__Objective__: All of the material below is to be restated word for word, apart from the pictures.

__Source material__:
▼
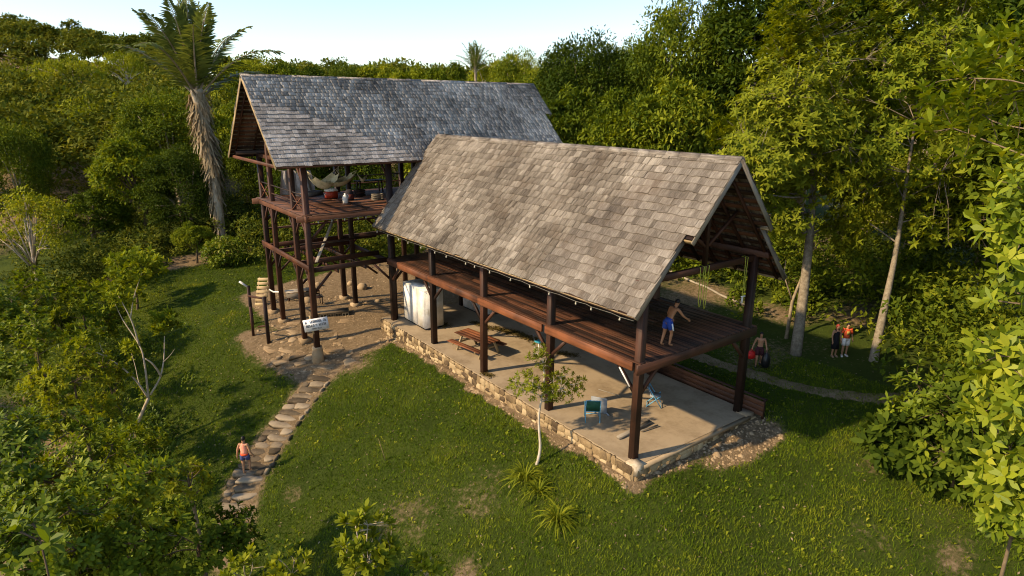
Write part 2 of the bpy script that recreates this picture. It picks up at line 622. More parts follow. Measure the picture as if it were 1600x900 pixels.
nx_, ny_ = len(gx), len(gy)
idx = np.arange(nx_ * ny_).reshape(ny_, nx_)
quads = np.stack([idx[:-1, :-1], idx[:-1, 1:], idx[1:, 1:], idx[1:, :-1]], -1).reshape(-1, 4)
gme = mesh_np('ground', np.stack([GX.ravel(), GY.ravel(), GZ.ravel()], 1), np.full(len(quads), 4), quads, mat_ground(), True)
da = gme.attributes.new('dirt', 'FLOAT', 'POINT')
da.data.foreach_set('value', dirt_mask(GX, GY).ravel().astype(np.float32))
tag(put(bpy.data.objects.new('ground', gme)), kind='structure')

# trodden path beyond the pavilion
PATH_R = [(27.0, -4.5), (19, -4.2), (14.5, -3.4), (11.1, -2.5), (9.5, 1.0), (9.1, 4), (9.6, 9), (11.5, 15), (13, 24)]


def smooth_line(pts, n):
    P = [Vector((*p, 0)) if len(p) == 2 else Vector(p) for p in pts]
    out = []
    P = [P[0] * 2 - P[1]] + P + [P[-1] * 2 - P[-2]]
    for i in range(1, len(P) - 2):
        for k in range(n):
            t = k / n
            a, b, c, d = P[i - 1], P[i], P[i + 1], P[i + 2]
            out.append(0.5 * ((2 * b) + (c - a) * t + (2 * a - 5 * b + 4 * c - d) * t * t + (3 * b - a - 3 * c + d) * t ** 3))
    out.append(P[-2])
    return out


mb = MB()
pl = smooth_line([(14.6, -4.6), (13.2, -3.6), (11.6, -2.9), (10.4, -1.2), (9.5, 1.2), (9.3, 4), (9.6, 8), (11.0, 13), (13, 20)], 14)
rows = []
for i, p in enumerate(pl):
    d = (pl[min(i + 1, len(pl) - 1)] - pl[max(i - 1, 0)]).normalized()
    s = Vector((d.y, -d.x, 0))
    wl, wr = 0.33 + 0.16 * random.random(), 0.33 + 0.16 * random.random()
    row = []
    for k, q in ((-1.35, -0.10), (-1, 0.03), (-0.35, 0.035), (0.35, 0.035), (1, 0.03), (1.35, -0.10)):
        w = wl if k < 0 else wr
        c = p + s * (k * w)
        row.append((c.x, c.y, gz(c.x, c.y) + q))
    rows.append(row)
V = [v for r in rows for v in r]
F = [(i * 6 + k, i * 6 + k + 1, i * 6 + k + 7, i * 6 + k + 6) for i in range(len(rows) - 1) for k in range(5)]
mb.add(V, F)
o = mb.build('dirt_path', MDIRT, None, True)
tag(o, kind='structure')

# ------------------------------------------------------------------ stones
def stone_variant(n, rr):
    """irregular flat-backed stone, unit size in x (along), z (up), y = outward depth"""
    mb = MB()
    pts = []
    for k in range(n):
        t = 2 * math.pi * (k + rr.uniform(-0.25, 0.25)) / n
        c, s = math.cos(t), math.sin(t)
        r = 0.5 / max(abs(c), abs(s)) ** 1.0 * rr.uniform(0.92, 1.04)
        pts.append((max(-.5, min(.5, c * r)), max(-.5, min(.5, s * r))))
    cx, cz = rr.uniform(-.05, .05), rr.uniform(-.05, .05)
    R0 = [(x, 0.6, z) for x, z in pts]
    R1 = [(x, -0.1 + rr.uniform(-.05, .05), z) for x, z in pts]
    R2 = [(cx + (x - cx) * 0.90, -0.30 + rr.uniform(-.14, .14), cz + (z - cz) * 0.90) for x, z in pts]
    mb.loft([R0, R1, R2])
    mb.f = [f[::-1] for f in mb.f]
    return mb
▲
__Reply__:
Write part 2 of the bpy script that recreates this picture. It picks up at line 622. More parts follow. Measure the picture as if it were 1600x900 pixels.
nx_, ny_ = len(gx), len(gy)
idx = np.arange(nx_ * ny_).reshape(ny_, nx_)
quads = np.stack([idx[:-1, :-1], idx[:-1, 1:], idx[1:, 1:], idx[1:, :-1]], -1).reshape(-1, 4)
gme = mesh_np('ground', np.stack([GX.ravel(), GY.ravel(), GZ.ravel()], 1), np.full(len(quads), 4), quads, mat_ground(), True)
da = gme.attributes.new('dirt', 'FLOAT', 'POINT')
da.data.foreach_set('value', dirt_mask(GX, GY).ravel().astype(np.float32))
tag(put(bpy.data.objects.new('ground', gme)), kind='structure')

# trodden path beyond the pavilion
PATH_R = [(27.0, -4.5), (19, -4.2), (14.5, -3.4), (11.1, -2.5), (9.5, 1.0), (9.1, 4), (9.6, 9), (11.5, 15), (13, 24)]


def smooth_line(pts, n):
    P = [Vector((*p, 0)) if len(p) == 2 else Vector(p) for p in pts]
    out = []
    P = [P[0] * 2 - P[1]] + P + [P[-1] * 2 - P[-2]]
    for i in range(1, len(P) - 2):
        for k in range(n):
            t = k / n
            a, b, c, d = P[i - 1], P[i], P[i + 1], P[i + 2]
            out.append(0.5 * ((2 * b) + (c - a) * t + (2 * a - 5 * b + 4 * c - d) * t * t + (3 * b - a - 3 * c + d) * t ** 3))
    out.append(P[-2])
    return out


mb = MB()
pl = smooth_line([(14.6, -4.6), (13.2, -3.6), (11.6, -2.9), (10.4, -1.2), (9.5, 1.2), (9.3, 4), (9.6, 8), (11.0, 13), (13, 20)], 14)
rows = []
for i, p in enumerate(pl):
    d = (pl[min(i + 1, len(pl) - 1)] - pl[max(i - 1, 0)]).normalized()
    s = Vector((d.y, -d.x, 0))
    wl, wr = 0.33 + 0.16 * random.random(), 0.33 + 0.16 * random.random()
    row = []
    for k, q in ((-1.35, -0.10), (-1, 0.03), (-0.35, 0.035), (0.35, 0.035), (1, 0.03), (1.35, -0.10)):
        w = wl if k < 0 else wr
        c = p + s * (k * w)
        row.append((c.x, c.y, gz(c.x, c.y) + q))
    rows.append(row)
V = [v for r in rows for v in r]
F = [(i * 6 + k, i * 6 + k + 1, i * 6 + k + 7, i * 6 + k + 6) for i in range(len(rows) - 1) for k in range(5)]
mb.add(V, F)
o = mb.build('dirt_path', MDIRT, None, True)
tag(o, kind='structure')

# ------------------------------------------------------------------ stones
def stone_variant(n, rr):
    """irregular flat-backed stone, unit size in x (along), z (up), y = outward depth"""
    mb = MB()
    pts = []
    for k in range(n):
        t = 2 * math.pi * (k + rr.uniform(-0.25, 0.25)) / n
        c, s = math.cos(t), math.sin(t)
        r = 0.5 / max(abs(c), abs(s)) ** 1.0 * rr.uniform(0.92, 1.04)
        pts.append((max(-.5, min(.5, c * r)), max(-.5, min(.5, s * r))))
    cx, cz = rr.uniform(-.05, .05), rr.uniform(-.05, .05)
    R0 = [(x, 0.6, z) for x, z in pts]
    R1 = [(x, -0.1 + rr.uniform(-.05, .05), z) for x, z in pts]
    R2 = [(cx + (x - cx) * 0.90, -0.30 + rr.uniform(-.14, .14), cz + (z - cz) * 0.90) for x, z in pts]
    mb.loft([R0, R1, R2])
    mb.f = [f[::-1] for f in mb.f]
    return mb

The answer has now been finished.